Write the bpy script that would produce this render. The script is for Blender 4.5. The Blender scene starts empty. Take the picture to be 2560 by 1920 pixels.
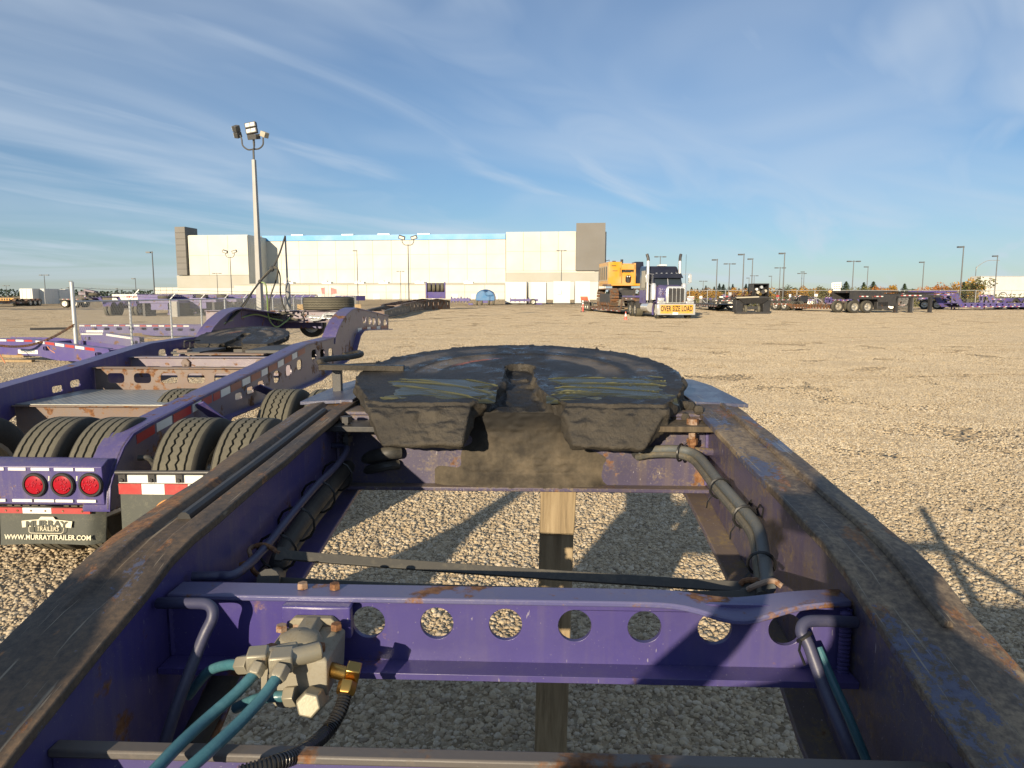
import bpy, bmesh, math, random
from mathutils import Vector, Matrix, noise, Euler
from mathutils.geometry import tessellate_polygon
random.seed(7)
R = math.radians
S = bpy.context.scene
COL = S.collection

# ------------------------------------------------------------------ camera
CAM_H, FPX, HORIZON = 1.75, 1775.0, 738.0
PITCH = math.atan((960 - HORIZON) / FPX)
cam = bpy.data.cameras.new('camera')
cam.sensor_width = 36.0
cam.lens = FPX / 2560 * 36.0
cam.clip_start, cam.clip_end = 0.05, 6000
camo = bpy.data.objects.new('camera', cam)
camo.location = (0, 0, CAM_H)
camo.rotation_euler = (math.pi / 2 - PITCH, 0, 0)
COL.objects.link(camo)
S.camera = camo

# ------------------------------------------------------------------ light and sky
SUN_AZ, SUN_EL = R(22.0), R(14.0)          # shadows run 22 degrees right of straight ahead
W = bpy.data.worlds.new('World')
S.world = W
W.use_nodes = True
wn, wl = W.node_tree.nodes, W.node_tree.links
wn.clear()
wo = wn.new('ShaderNodeOutputWorld')
bg = wn.new('ShaderNodeBackground')
sky = wn.new('ShaderNodeTexSky')
sky.sky_type = 'NISHITA'
sky.sun_disc = False
sky.sun_elevation = SUN_EL
sky.sun_rotation = math.pi + SUN_AZ        # sun behind the camera, to the left
sky.air_density, sky.dust_density, sky.ozone_density = 1.0, 0.15, 5.0
bg.inputs['Strength'].default_value = 0.071
# thin cirrus, laid out on a high plane above the yard
tc = wn.new('ShaderNodeTexCoord')
sep = wn.new('ShaderNodeSeparateXYZ'); wl.new(tc.outputs['Generated'], sep.inputs[0])
zz = wn.new('ShaderNodeMath'); zz.operation = 'MAXIMUM'; zz.inputs[1].default_value = 0.0
wl.new(sep.outputs['Z'], zz.inputs[0])
za = wn.new('ShaderNodeMath'); za.operation = 'ADD'; za.inputs[1].default_value = 0.12
wl.new(zz.outputs[0], za.inputs[0])
dx = wn.new('ShaderNodeMath'); dx.operation = 'DIVIDE'
dy = wn.new('ShaderNodeMath'); dy.operation = 'DIVIDE'
wl.new(sep.outputs['X'], dx.inputs[0]); wl.new(za.outputs[0], dx.inputs[1])
wl.new(sep.outputs['Y'], dy.inputs[0]); wl.new(za.outputs[0], dy.inputs[1])
cmb = wn.new('ShaderNodeCombineXYZ')
wl.new(dx.outputs[0], cmb.inputs['X']); wl.new(dy.outputs[0], cmb.inputs['Y'])

def cirrus(rot, scl, nscale, lo, hi, off):
    m0 = wn.new('ShaderNodeMapping')          # turn first, stretch afterwards
    m0.inputs['Rotation'].default_value = (0, 0, rot)
    wl.new(cmb.outputs[0], m0.inputs[0])
    mp = wn.new('ShaderNodeMapping')
    mp.inputs['Scale'].default_value = scl
    mp.inputs['Location'].default_value = off
    wl.new(m0.outputs[0], mp.inputs[0])
    nz = wn.new('ShaderNodeTexNoise')
    nz.inputs['Scale'].default_value = nscale
    nz.inputs['Detail'].default_value = 4.5
    nz.inputs['Roughness'].default_value = 0.48
    nz.inputs['Distortion'].default_value = 1.1
    wl.new(mp.outputs[0], nz.inputs['Vector'])
    mr = wn.new('ShaderNodeMapRange')
    mr.interpolation_type = 'SMOOTHERSTEP'
    mr.inputs['From Min'].default_value = lo
    mr.inputs['From Max'].default_value = hi
    wl.new(nz.outputs['Fac'], mr.inputs['Value'])
    return mr.outputs[0]
c1 = cirrus(R(-50), (0.34, 0.8, 1), 1.0, 0.32, 0.84, (3.6, 2.9, 0))
c2 = cirrus(R(-56), (0.42, 1.5, 1), 1.1, 0.36, 0.88, (1.4, 5.2, 0))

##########

**TASK TO CARRY OUT**
From the first line of the listing above, repeat every line through the one holding "COL = S.collection". Both ends count, and pictures stay out.

**SOLUTION FOR THIS TASK**
Write the bpy script that would produce this render. The script is for Blender 4.5. The Blender scene starts empty. Take the picture to be 2560 by 1920 pixels.
import bpy, bmesh, math, random
from mathutils import Vector, Matrix, noise, Euler
from mathutils.geometry import tessellate_polygon
random.seed(7)
R = math.radians
S = bpy.context.scene
COL = S.collection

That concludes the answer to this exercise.